Leave out the pictures, and retype only the lines from the beginning of the material through the line that contains "flat=0.4).build('bolster', 'chrome', k)", including both.

## Start

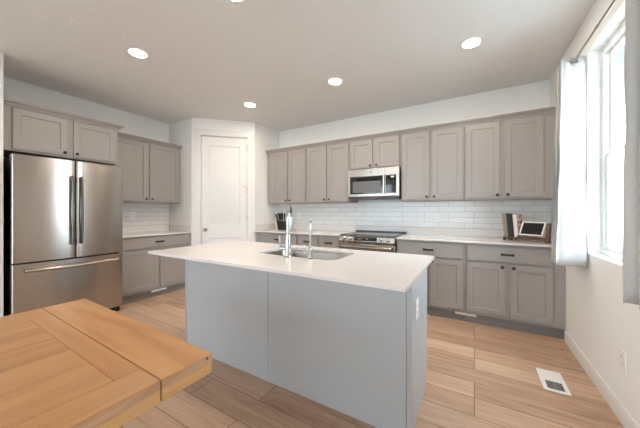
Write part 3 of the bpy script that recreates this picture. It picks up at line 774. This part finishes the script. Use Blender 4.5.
for (s, y, ln, lx) in ((0.16, -0.045, 0.105, -0.50), (0.16, 0.0, 0.12, -0.30), (0.16, 0.045, 0.110, -0.20), (0.50, -0.045, 0.12, -0.12), (0.50, 0.010, 0.13, -0.08), (0.84, -0.040, 0.13, 0.0), (0.84, 0.020, 0.13, 0.02)):
    p0 = Vector(KX((-0.060+0.140*s, y, 0.178-0.028*s))); ax = Vector((lx, 0, 0.94)).normalized()
    k = thing('kitchen_knife', 'black-handled kitchen knife standing in the pale knife block', 'knife', p0+ax*0.001, 'knives in the block')
    MB().tube([p0+ax*0.014, p0+ax*(0.02+ln*0.4), p0+ax*ln, p0+ax*(ln+0.008)], [0.014, 0.017, 0.019, 0.013], 10, flat=0.8).build('handle', 'knife', k)
    MB().tube([p0+ax*0.004, p0+ax*0.015], 0.011, 10, flat=0.4).build('bolster', 'chrome', k)

# ------------------------------------------------------------------ book rack, books, tablet
ro = Vector((0.278, 3.620, CT+0.001)); ue = Vector((0.355, -0.165, 0)); RL = ue.length+0.025; ue.normalize(); we = Vector((ue.y, -ue.x, 0))
RK = lambda p: tuple(ro+ue*p[0]+we*p[1]+Vector((0,0,p[2])))    # u along the rack, v towards the room, z up
rk = thing('book_rack', 'dark walnut book rack on the counter beside the window curtain', 'rack', tuple(ro+ue*RL/2))
MB(RK).box((0.005, -0.150, 0.026), (RL-0.002, -0.004, 0.040)).build('shelf', 'walnut', rk, bev=0.002)
MB(RK).box((0.14, -0.004, 0.020), (RL-0.03, 0.008, 0.056)).build('front_rail', 'walnut', rk, bev=0.002)
m = MB(RK); m.add([(RL-0.030,-0.150,0),(RL-0.030,0.015,0),(RL-0.030,-0.012,0.15),(RL-0.030,-0.06,0.20),(RL-0.030,-0.150,0.20), (RL,-0.150,0),(RL,0.015,0),(RL,-0.012,0.15),(RL,-0.06,0.20),(RL,-0.150,0.20)],
                  [(0,1,2,3,4),(9,8,7,6,5)]+[(i,(i+1)%5,5+(i+1)%5,5+i) for i in range(5)]); m.build('end_panel', 'walnut', rk, bev=0.002)
for u in (0.006, 0.075):
    for v in (-0.14, -0.012): MB(RK).box((u, v-0.01, 0), (u+0.022, v+0.012, 0.0255)).build('foot', 'black', rk, bev=0.002)
def book(label, u, th, h, dep, lean, cover, spine=None, front=None):
    t = thing('book', label, 'book', RK((u+th/2, -0.07, 0.0405)), 'books on the rack')
    tl = math.tan(math.radians(lean))
    X = lambda p: RK((u+p[0]-p[2]*tl, p[1], 0.0405+p[2]))
    v1, v0 = -0.008, -0.008-dep
    m = MB(X); m.box((0, v0, 0), (0.003, v1, h)); m.box((th-0.003, v0, 0), (th, v1, h)); m.box((0.003, v1-0.003, 0), (th-0.003, v1, h))
    m.build('cover', cover, t)
    MB(X).box((0.0032, v0+0.004, 0.003), (th-0.0032, v1-0.0032, h-0.003)).build('pages', 'paper', t)
    if front: MB(X).box((th, v0+0.002, 0.002), (th+0.0006, v1-0.002, h-0.002)).build('cover_picture', front, t)
book('thick beige cookbook standing at left end of the rack', 0.016, 0.040, 0.262, 0.135, 5.5, 'bookbeige')
book('thick black book standing between beige and white books', 0.0575, 0.056, 0.258, 0.135, 5.2, 'bookblack')
book('white book with red and white printed cover, half behind the tablet', 0.115, 0.036, 0.252, 0.150, 4.4, 'bookwhite', front='print')
tb = thing('tablet', 'white-framed tablet with dark screen leaning on the rack', 'tablet', RK((0.255, 0.0, 0.06)))
th = math.radians(24)
TB = lambda p: RK((0.158+p[0]+p[2]*0.10, -0.008-p[2]*math.sin(th)+p[1]*math.cos(th), 0.062+p[2]*math.cos(th)+p[1]*math.sin(th)-p[0]*0.02+0.004))
TW, TH = 0.205, 0.158
pp = [(0,0),(TW,0),(TW,TH),(0,TH)]
m = MB(TB); rr = rrect(0, TW, 0, TH, 0.012, 4); N = len(rr)
m.add([(p[0], 0, p[1]) for p in rr]+[(p[0], 0.011, p[1]) for p in rr], [list(range(N))[::-1], list(range(N, 2*N))]+[(i, (i+1) % N, N+(i+1) % N, N+i) for i in range(N)])
m.build('casing', 'plastic', tb, bev=0.001, label='white casing')
MB(TB).box((0.013, 0.0105, 0.013), (TW-0.013, 0.0120, TH-0.013)).build('screen', 'screen', tb, label='dark screen')
MB(TB).box((0.02, -0.030, 0.004), (TW-0.02, -0.001, 0.050)).build('speaker_base', 'darkgrey', tb, bev=0.004, label='dark speaker base')

# ------------------------------------------------------------------ floor and toe-kick vents
FV = (0.420, 0.566, 2.350, 2.634)
vt = thing('floor_vent', 'white rectangular floor register by the window wall', 'vent', ((FV[0]+FV[1])/2, (FV[2]+FV[3])/2, 0))
m = MB(); gx0, gx1, gy0, gy1 = FV[0]+0.026, FV[1]-0.024, FV[2]+0.022, FV[2]+0.132
m.box((FV[0], FV[2], 0.001), (FV[1], gy0, 0.007)); m.box((FV[0], gy1, 0.001), (FV[1], FV[3], 0.007)); m.box((FV[0], gy0, 0.001), (gx0, gy1, 0.007)); m.box((gx1, gy0, 0.001), (FV[1], gy1, 0.007))
m.build('plate', 'plastic', vt)
MB().box((gx0, gy0, 0.001), (gx1, gy1, 0.0025)).build('duct_opening', 'slot', vt, label='dark opening')
m = MB()
for k in range(6):
    y = gy0+(gy1-gy0)*(k+0.5)/6; m.box((gx0, y-0.0028, 0.0025), (gx1, y+0.0028, 0.006))
m.box(((gx0+gx1)/2-0.002, gy0, 0.0025), ((gx0+gx1)/2+0.002, gy1, 0.0055))
m.build('grille', 'digits', vt, label='grey louvre grille')
def toe_vent(label, xf, u0, u1):
    t = thing('toe_kick_vent', label, 'vent', xf(((u0+u1)/2, BD-0.044, 0.06)), 'toe-kick vents')
    m = MB(xf); v = BD-0.014; m.box((u0+0.002, BD-0.0445, 0.077), (u1-0.002, v, 0.102))
    m.box((u0, v, 0.076), (u1, v+0.004, 0.081)); m.box((u0, v, 0.098), (u1, v+0.004, 0.103)); m.box((u0, v, 0.081), (u0+0.01, v+0.004, 0.098)); m.box((u1-0.01, v, 0.081), (u1, v+0.004, 0.098))
    for k in range(2): z = 0.0835+k*0.0075; m.box((u0+0.01, v, z), (u1-0.01, v+0.0035, z+0.0055))
    m.build('grille', 'plastic', t)
toe_vent('white vent in the toe kick near the window wall', BACK, -0.19, 0.02)
toe_vent('white vent in the toe kick beside the refrigerator', LEFT, 2.04, 2.25)

# ------------------------------------------------------------------ dining table
TX0, TX1, TY1, TYS, TY0 = -1.853, -0.765, 0.590, 0.422, -1.30
TZ = 0.760
tbt = thing('dining_table', 'honey-coloured wooden dining table with end leaf in the front left corner', 'table', ((TX0+TX1)/2, (TY0+TY1)/2, 0))
TT = 0.030; g = 0.0010; e_ = 0.0012
MB().box((TX0, TYS+0.0025, TZ-TT), (TX1-e_, TY1, TZ)).build('end_leaf', 'wood_x', tbt, bev=0.002, label='end leaf with crosswise grain')
MB().box((TX1-e_, TYS+0.0035, TZ-TT), (TX1, TY1-0.001, TZ-0.002)).build('leaf_edge', 'wood_edge', tbt, label='pale sawn leaf edge')
MB().box((TX0+0.002, TYS+0.004, TZ-TT-0.034), (TX1-0.001, TY1-0.003, TZ-TT-0.0015)).build('leaf_frame', 'wood_apron', tbt, bev=0.0025)
MB().cyl((TX1, TY1-0.022, TZ-0.008), (1,0,0), 0.004, 0.001, 10).build('dowel_hole', 'slot', tbt)
m = MB(); EB = TYS-0.068; SL, SR = -1.690, -0.877
m.m = 1; m.box((SL+g, EB+g, TZ-TT), (SR-g, TYS, TZ)); m.box((SL+g, TY0, TZ-TT), (SR-g, TY0+0.07, TZ))
m.m = 0
m.box((TX0, TY0, TZ-TT), (SL, TYS, TZ)); m.box((SR, TY0, TZ-TT), (TX1-e_, TYS, TZ))
xs = [SL, -1.505, -1.207, -1.093, SR]
for i in range(len(xs)-1): m.box((xs[i]+g, TY0+0.07+g, TZ-TT), (xs[i+1]-(g if i == len(xs)-2 else 0), EB, TZ))
m.box((TX0+0.01, TY0+0.01, TZ-TT-0.002), (TX1-0.01, TYS-0.006, TZ-TT))
m.build('tabletop', ['wood_y', 'wood_x'], tbt, bev=0.0008)
MB().box((TX1-e_, TY0+0.001, TZ-TT), (TX1, TYS-0.001, TZ-0.002)).build('tabletop_edge', 'wood_edge', tbt, label='pale sawn tabletop edge')
m = MB(); z0, z1 = TZ-TT-0.034, TZ-TT-0.0015
m.box((TX0+0.002, TY0+0.01, z0), (TX0+0.034, TYS, z1)); m.box((TX1-0.034, TY0+0.01, z0), (TX1-0.001, TYS, z1))
m.box((TX0+0.034, TYS-0.034, z0), (TX1-0.034, TYS-0.001, z1)); m.box((TX0+0.034, TY0+0.01, z0), (TX1-0.034, TY0+0.04, z1))
m.build('apron', 'wood_apron', tbt, bev=0.002)
for (x, y) in ((TX0+0.12, TYS-0.55), (TX1-0.12, TYS-0.55), (TX0+0.12, TY0+0.14), (TX1-0.12, TY0+0.14)):
    MB().box((x-0.045, y-0.045, 0), (x+0.045, y+0.045, TZ-TT-0.002)).build('leg', 'wood_apron', tbt, bev=0.004)
tbt.rotation_euler.z = -0.0157; tbt.location.x -= 0.013

# ------------------------------------------------------------------ curtains and rod
RX, RZ = 0.665, 2.388
rod = thing('curtain_rod', 'thin brushed nickel curtain rod over the window', 'curtain rod', (RX, 2.2, RZ))
m = MB(); m.tube([(R-0.006, 3.08, RZ), (R-0.05, 3.08, RZ), (RX+0.015, 3.065, RZ), (RX, 3.03, RZ), (RX, 2.9, RZ), (RX, 2.2, RZ), (RX, 1.5, RZ), (RX, 1.34, RZ), (RX+0.015, 1.305, RZ), (R-0.05, 1.29, RZ), (R-0.006, 1.29, RZ)], 0.0085, 12)
m.build('rod', 'nickel', rod)
MB().cyl((RX, 2.26, RZ), (0,1,0), 0.0105, 0.03, 14).build('coupling', 'nickel', rod)
for y in (3.08, 1.29): MB().cyl((R, y, RZ), (-1,0,0), 0.022, 0.008, 16).build('wall_bracket', 'nickel', rod)
def curtain(label, ya, yb, sgn, nf, zb, zt, flare):
    """accordion stack of folds square to the wall, hung on grommets; ya is the face towards the window, yb the far end"""
    t = thing('curtain', label, 'curtain', (RX, (ya+yb)/2, zb), 'curtains at the window')
    nu, nz = nf*16, 26; g = []
    for j in range(nz+1):
        s = j/nz; z = zb+(zt-zb)*s
        amp0 = 0.080+0.006*(1-s)
        for i in range(nu+1):
            q = i/nu; amp = amp0-0.020*q; ph = q*nf*math.pi-math.pi/2
            x = RX+0.002-amp*sgn*math.copysign(abs(math.sin(ph))**0.8, math.sin(ph))*(-1)
            y = ya+(yb-ya)*q+0.012*math.sin(2*ph)*(1-0.3*s)
            x += (1-s)**1.5*flare*max(0, (R-0.02-x)/0.16)*-1+0.006*math.sin(7*s*math.pi+ph*2)*(1-s)*s*2
            y += 0.010*math.sin(3.1*s*math.pi+i*0.4)*(1-s)+0.0045*math.sin(6.0*ph+1.2+0.8*s)
            g.append((min(x, R-0.012), y, z+0.006*math.sin(q*nf*math.pi*1.3)*(1-s)))
    m = MB(); w_ = nu+1
    m.add(g, [(j*w_+i, j*w_+i+1, (j+1)*w_+i+1, (j+1)*w_+i) for j in range(nz) for i in range(nu)])
    o = m.build('panel', 'cloth', t, recalc=False)
    for p in o.data.polygons: p.use_smooth = True
    sd = o.modifiers.new('thickness', 'SOLIDIFY'); sd.thickness = 0.0022; sd.offset = 0
    # hem band
    for k in range(nf):
        yc = ya+(yb-ya)*(k+0.5)/nf
        MB().torus((RX, yc, RZ), (0.25*(1 if k % 2 else -1), 1, 0), 0.0225, 0.0062, 20, 8).build('grommet', 'nickel', t, label='brushed nickel grommet')
    return t
curtain('white linen curtain at the far side of the window by the cabinets', 2.685, 3.00, 1, 5, 0.812, 2.432, 0.030)
curtain('white linen curtain at the near side of the window, at picture edge', 1.70, 1.40, 1, 5, 0.825, 2.432, 0.0)

# ------------------------------------------------------------------ recessed ceiling lights
LG = [(-2.80, 1.30, 'recessed ceiling light nearest the refrigerator'), (-2.77, 2.725, 'recessed ceiling light nearest the pantry door'),
      (-1.41, 2.730, 'recessed ceiling light in front of the microwave'), (-0.022, 2.723, 'recessed ceiling light nearest the window'),
      (-1.445, 1.275, 'recessed ceiling light over the island, cut off by the top of the picture')]
for (x, y, lab) in LG:
    t = thing('recessed_light', lab, 'ceiling light', (x, y, H), 'recessed ceiling lights')
    MB().lathe((x, y, H), (0,0,-1), [(0.092, 0), (0.092, 0.003), (0.078, 0.008), (0.070, 0.008), (0.068, 0.002)], 32).build('trim_ring', 'trim', t)
    MB().lathe((x, y, H-0.0021), (0,0,-1), [(0.068, 0), (0.068, 0.003), (0.05, 0.0045), (0.004, 0.005)], 32).build('lens', 'lens', t, label='glowing lens')

# ------------------------------------------------------------------ neighbour's house outside
nh = thing('neighbor_house', "pale neighbouring house seen through the window", 'house', (9.5, 20, -0.5))
MB().box((6.0, 15, -0.5), (14, 26, 8.2)).build('wall', 'siding', nh)
m = MB(); m.add([(5.4,14.5,8.2),(14.6,14.5,8.2),(10,14.5,11.6),(5.4,26.5,8.2),(14.6,26.5,8.2),(10,26.5,11.6)], [(0,1,2),(5,4,3),(0,3,4,1),(1,4,5,2),(2,5,3,0)]); m.build('roof', 'shingle', nh)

## End

• Reply:
Write part 3 of the bpy script that recreates this picture. It picks up at line 774. This part finishes the script. Use Blender 4.5.
for (s, y, ln, lx) in ((0.16, -0.045, 0.105, -0.50), (0.16, 0.0, 0.12, -0.30), (0.16, 0.045, 0.110, -0.20), (0.50, -0.045, 0.12, -0.12), (0.50, 0.010, 0.13, -0.08), (0.84, -0.040, 0.13, 0.0), (0.84, 0.020, 0.13, 0.02)):
    p0 = Vector(KX((-0.060+0.140*s, y, 0.178-0.028*s))); ax = Vector((lx, 0, 0.94)).normalized()
    k = thing('kitchen_knife', 'black-handled kitchen knife standing in the pale knife block', 'knife', p0+ax*0.001, 'knives in the block')
    MB().tube([p0+ax*0.014, p0+ax*(0.02+ln*0.4), p0+ax*ln, p0+ax*(ln+0.008)], [0.014, 0.017, 0.019, 0.013], 10, flat=0.8).build('handle', 'knife', k)
    MB().tube([p0+ax*0.004, p0+ax*0.015], 0.011, 10, flat=0.4).build('bolster', 'chrome', k)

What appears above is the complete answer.